Ve sonra bizzat adımı kullanarak mutlak hakim olduğu bir salonda kendisine yakın isimlere beni hedef gösterdi. Valilik otoparkını nasıl aldığını açıklarken, İl Başkanlığı döneminde servetine servet kattığı Zonguldak Belediyesi’ne ait açık otoparkı nasıl aldığına hiç değinmedi…

Şüphesiz biz bu satırlarda eleştirirken, Harun Akın’ın da bizi eleştirmesi kadar doğal bir şey olamaz.
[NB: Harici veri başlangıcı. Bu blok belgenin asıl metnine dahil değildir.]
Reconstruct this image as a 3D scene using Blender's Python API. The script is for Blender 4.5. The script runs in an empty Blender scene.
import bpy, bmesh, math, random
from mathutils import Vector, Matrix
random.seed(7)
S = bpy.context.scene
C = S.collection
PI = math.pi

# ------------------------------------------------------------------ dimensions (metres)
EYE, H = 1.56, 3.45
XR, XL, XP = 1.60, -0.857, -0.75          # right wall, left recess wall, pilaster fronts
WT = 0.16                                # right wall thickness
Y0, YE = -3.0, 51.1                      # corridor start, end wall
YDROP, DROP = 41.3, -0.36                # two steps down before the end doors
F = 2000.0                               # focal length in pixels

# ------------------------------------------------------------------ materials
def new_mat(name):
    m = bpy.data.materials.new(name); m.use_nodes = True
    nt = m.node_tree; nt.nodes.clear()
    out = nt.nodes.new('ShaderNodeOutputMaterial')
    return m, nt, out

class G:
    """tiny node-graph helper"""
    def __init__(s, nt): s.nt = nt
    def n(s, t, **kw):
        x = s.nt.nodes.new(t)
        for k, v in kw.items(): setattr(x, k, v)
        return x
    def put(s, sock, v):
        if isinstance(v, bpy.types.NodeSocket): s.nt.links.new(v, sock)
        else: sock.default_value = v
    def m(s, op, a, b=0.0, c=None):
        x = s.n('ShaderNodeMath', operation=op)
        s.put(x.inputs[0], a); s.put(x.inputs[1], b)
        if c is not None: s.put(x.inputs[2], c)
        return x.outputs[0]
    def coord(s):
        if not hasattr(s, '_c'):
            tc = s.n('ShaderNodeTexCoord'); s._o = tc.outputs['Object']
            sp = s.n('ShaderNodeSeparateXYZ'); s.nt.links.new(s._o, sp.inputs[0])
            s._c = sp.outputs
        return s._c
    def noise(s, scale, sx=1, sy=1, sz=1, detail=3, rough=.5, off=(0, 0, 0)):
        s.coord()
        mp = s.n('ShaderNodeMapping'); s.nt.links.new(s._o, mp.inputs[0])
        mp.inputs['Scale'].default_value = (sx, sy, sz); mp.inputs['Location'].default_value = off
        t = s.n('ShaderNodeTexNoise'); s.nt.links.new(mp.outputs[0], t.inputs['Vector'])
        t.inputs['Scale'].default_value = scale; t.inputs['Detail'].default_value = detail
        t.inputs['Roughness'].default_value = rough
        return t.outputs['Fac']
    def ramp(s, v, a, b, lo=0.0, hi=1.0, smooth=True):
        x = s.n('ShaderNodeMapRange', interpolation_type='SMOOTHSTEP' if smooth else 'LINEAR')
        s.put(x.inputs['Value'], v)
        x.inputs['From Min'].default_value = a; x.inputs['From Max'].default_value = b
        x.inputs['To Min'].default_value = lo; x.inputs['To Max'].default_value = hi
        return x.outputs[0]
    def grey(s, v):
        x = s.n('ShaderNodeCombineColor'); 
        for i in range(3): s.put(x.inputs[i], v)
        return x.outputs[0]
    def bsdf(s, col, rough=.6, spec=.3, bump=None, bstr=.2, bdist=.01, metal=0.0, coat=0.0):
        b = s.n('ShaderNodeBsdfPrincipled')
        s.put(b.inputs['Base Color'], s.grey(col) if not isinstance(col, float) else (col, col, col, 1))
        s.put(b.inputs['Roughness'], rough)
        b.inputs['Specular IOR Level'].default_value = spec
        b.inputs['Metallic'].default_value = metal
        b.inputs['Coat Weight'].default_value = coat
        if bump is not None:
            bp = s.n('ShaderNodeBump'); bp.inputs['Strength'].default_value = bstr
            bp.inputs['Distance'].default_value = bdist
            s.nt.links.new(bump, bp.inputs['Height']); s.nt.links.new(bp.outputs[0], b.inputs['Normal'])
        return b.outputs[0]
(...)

Ama o kürsüde adımı kullanarak hedef göstermesi son derece planlı, intikam hırsıyla yapılmış kurnazca bir hamleydi…

En zayıf noktam öfkeme hakim olamayıp karşılık verdiğimde ise 60’ını devirmiş Süleyman Özdağan ile 70’ini devirmiş yılların DYP’lisi Naci Çebi’yi karşımda buldum…

Hayatımda bir kez bile çatışma yaşamadığım bu insanlar ne olmuştu da onca insan arasından cengaverlik yapıp üzerime yürümüştü… Özdoğan ve Çebi’nin Harun Akın aşklarının altında yatan gerçek neydi?

O gün yazdığım köşe yazısının ana teması Harun Akın’ın her platformda CHP’ye harcadığı paraları konuşurken, CHP İl Başkanlığı döneminde kazandığı paralardan bahsetmeyişiydi… Şimdi bu yazıyı okuyan herkesten elini vicdanına koyarak cevap vermesini rica ediyorum…

Harun Akın’ın İl Başkanı olduğu dönemde açık otopark işinden kazandığı serveti kim inkar edebilir?

Tüm bunlar yetmiyormuş gibi salonda yaşanan onca gerginliğe rağmen içeri tekrar girdiğimde onlarca kişinin arasında başını sallayarak “seninle görüşeceğiz” diyecek cüreti gösteren bir adama ne demek gerekir ki?

Ve salondan çıkarken savurduğu tehditler…

Neredeyse adaylık sürecindeki gazete ziyaretleri dışında 5 yıldır görüşmediğim, telefonlarını dahi açmadığım Harun Akın’ın beni harçlık verdiği gazetecilerle karıştırmasını salonda yaşadığı ruh haline verebilirim…

Ama sadece yazdıklarım yüzünden yüzlerce kişi arasında hedef gösterip linç ettirme girişimini affetmemi kimse beklemesin…

Konuşmasında “Bana kimse pandora kutusunu açtırmasın. Açarsam kimse evine gidemez” diyerek aba altından sopa gösteren Harun Akın’ın da pandora kutusunun açılma vakti geldi…

Ah Ertuğrul Koltuk ah…

Sen bildiklerinin onda birini konuşmadın ama…

Ben bundan sonra susarsam adım “Harun” olsun!